Il grosso dello scontro sulle nomine sembra ormai alle spalle del governo, ma sembra anche poter rappresentare solo l’antipasto di quel che potrà accadere in autunno. Ci sono tutti gli ingredienti perché la legge di bilancio si trasformi nella madre di tutte le battaglie per il governo Conte. Una battaglia “o la va, o la spacca”. O — se volete — per la vita o la morte dell’esecutivo gialloverde.



I due partiti che formano la maggioranza hanno la stessa necessità: dare concretezza alle loro promesse elettorali qualificanti. Per il Movimento 5 Stelle il reddito di cittadinanza, per la Lega la flat tax e la revisione alla radice della legge Fornero sulle pensioni. Nessuno dei due, nemmeno il Carroccio che vola nei sondaggi, può immaginare di tornare alle urne con il carniere del tutto vuoto: sarebbe una sconfitta su tutta la linea difficile da spiegare agli elettori. 



Il problema dei problemi è però che di soldi a disposizione ce ne sono davvero pochini. Trovare un equilibrio che consenta a tutti e due i contraenti di poter dare segnali positivi, almeno parziali, al proprio elettorato non sarà affatto facile. Nel mirino è il titolare dell’Economia, Giovanni Tria, cui spetterà di sicuro l’ingrato compito di trasformarsi nel “signor no” della spesa pubblica. Segnali in questa direzione se ne sono già registrati tantissimi. Sono soprattutto i grillini ad adombrare un Tria nemico, arcigno guardiano dei conti pubblici, in nome e per conto di Mario Draghi, e con la benedizione del Quirinale.



Il ministro Tria ha preparato la trincea per la battaglia che lo aspetta proprio nello scontro di questi giorni sulle nomine. In cambio del via libera a Francesco Palermo alla guida della Cassa Depositi e Prestiti ha incassato la blindatura del dicastero di via XX Settembre con la nomina di Alessandro Rivera alla direzione generale del Tesoro, che si affianca alla permanenza di Daniele Franco alla Ragioneria generale dello Stato. 

In questa fase la Lega ha svolto con Giorgetti un ruolo sostanzialmente di mediazione, ma non è che il Carroccio abbia il desiderio di fare esclusivamente il donatore di sangue. Il bilanciamento della nomina di Palermo potrebbe avvenire sulle Ferrovie, ma anche sulla presidenza della Rai. E non va trascurato il desiderio del Carroccio di poter contare su un vicepresidente del Consiglio superiore della magistratura amico, come contraltare del ministro della Giustizia pentastellato.

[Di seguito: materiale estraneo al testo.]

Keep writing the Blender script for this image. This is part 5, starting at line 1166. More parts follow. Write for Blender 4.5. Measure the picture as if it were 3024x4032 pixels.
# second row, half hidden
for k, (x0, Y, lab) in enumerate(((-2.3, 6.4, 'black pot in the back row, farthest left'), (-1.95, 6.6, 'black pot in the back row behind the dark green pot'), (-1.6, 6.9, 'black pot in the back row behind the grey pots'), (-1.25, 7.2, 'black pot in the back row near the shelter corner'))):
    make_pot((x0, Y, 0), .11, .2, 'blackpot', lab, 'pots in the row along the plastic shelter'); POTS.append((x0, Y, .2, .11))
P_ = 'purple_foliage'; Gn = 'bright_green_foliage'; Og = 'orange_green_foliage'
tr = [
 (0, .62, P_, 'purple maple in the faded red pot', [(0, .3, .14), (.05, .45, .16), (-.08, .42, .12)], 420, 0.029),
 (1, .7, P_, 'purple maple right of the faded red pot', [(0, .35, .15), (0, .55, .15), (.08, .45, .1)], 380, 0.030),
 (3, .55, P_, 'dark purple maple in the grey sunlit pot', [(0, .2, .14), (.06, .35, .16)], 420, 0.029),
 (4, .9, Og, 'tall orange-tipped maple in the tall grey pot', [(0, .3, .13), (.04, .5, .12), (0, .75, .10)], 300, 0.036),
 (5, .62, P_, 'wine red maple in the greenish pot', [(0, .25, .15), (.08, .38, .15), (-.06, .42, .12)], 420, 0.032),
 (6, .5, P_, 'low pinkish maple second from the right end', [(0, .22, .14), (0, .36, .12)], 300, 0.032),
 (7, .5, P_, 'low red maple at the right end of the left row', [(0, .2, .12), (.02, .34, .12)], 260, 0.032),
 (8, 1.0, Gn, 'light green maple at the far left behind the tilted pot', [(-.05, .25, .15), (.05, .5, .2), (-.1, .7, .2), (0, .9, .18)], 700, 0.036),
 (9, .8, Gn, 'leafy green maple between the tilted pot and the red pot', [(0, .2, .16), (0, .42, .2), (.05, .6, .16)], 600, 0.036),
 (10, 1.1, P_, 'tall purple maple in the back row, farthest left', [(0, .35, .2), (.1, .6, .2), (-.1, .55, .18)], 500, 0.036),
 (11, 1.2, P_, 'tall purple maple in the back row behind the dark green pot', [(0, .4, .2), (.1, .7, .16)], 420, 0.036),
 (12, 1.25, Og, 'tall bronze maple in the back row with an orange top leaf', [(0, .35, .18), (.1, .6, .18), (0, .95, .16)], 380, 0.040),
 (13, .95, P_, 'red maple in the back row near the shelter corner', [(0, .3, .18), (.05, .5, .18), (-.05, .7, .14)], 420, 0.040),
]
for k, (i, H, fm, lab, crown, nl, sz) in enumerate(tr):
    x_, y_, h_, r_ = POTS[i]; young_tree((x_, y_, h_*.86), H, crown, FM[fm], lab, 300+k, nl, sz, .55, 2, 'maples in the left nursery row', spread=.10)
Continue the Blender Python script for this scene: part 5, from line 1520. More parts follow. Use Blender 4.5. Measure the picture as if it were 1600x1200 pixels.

La partita delle nomine non è affatto chiusa, quindi, anzi è destinata a durare tutto l’autunno, in parallelo alla discussione della legge di bilancio. Il clima in cui avverrà lo ha descritto con una punta di crudezza Luigi Di Maio: “C’è da lavorare nell’ottica di una legge che deve essere coraggiosa e non che tiri a campare”. Il vicepremier grillino ha detto a chiare lettere che questo comporta anche l’avvio della ridiscussione dei parametri economici a livello europeo, anche perché faceva parte del programma sia della Lega che di M5s. 

La prospettiva è quindi di un autunno caldo sul fronte parlamentare. Ce n’è abbastanza per far crescere il livello di ansia dalle parti del Quirinale. E di certo delle prospettive dei prossimi mesi si è parlato nel lungo colloquio (oltre un’ora) che a sorpresa il premier Conte ha avuto con il presidente della Repubblica Mattarella. E’ a lui che Mattarella guarda come l’unico che può riuscire a tenere insieme le dispendiose richieste dei due partiti di governo e le necessità di tenere i conti pubblici in equilibrio.

Il rischio di strappi è concreto: nel caso della Cassa Depositi e Prestiti ci si è andati vicino. Giovanni Tria ha rischiato di fare la fine di Renato Ruggiero, ministro tecnico degli Esteri del governo Berlusconi, costretto a lasciare per incompatibilità. Lo ha capito lo stesso Giorgetti, proconosole di Matteo Salvini in tutte le trattative sulle nomine: è bene non tirare troppo la corda, perché potrebbe spezzarsi per davvero. Le dimissioni di Tria, se mai ci si dovesse arrivare, sarebbero un colpo davvero troppo duro da sopportare per il governo.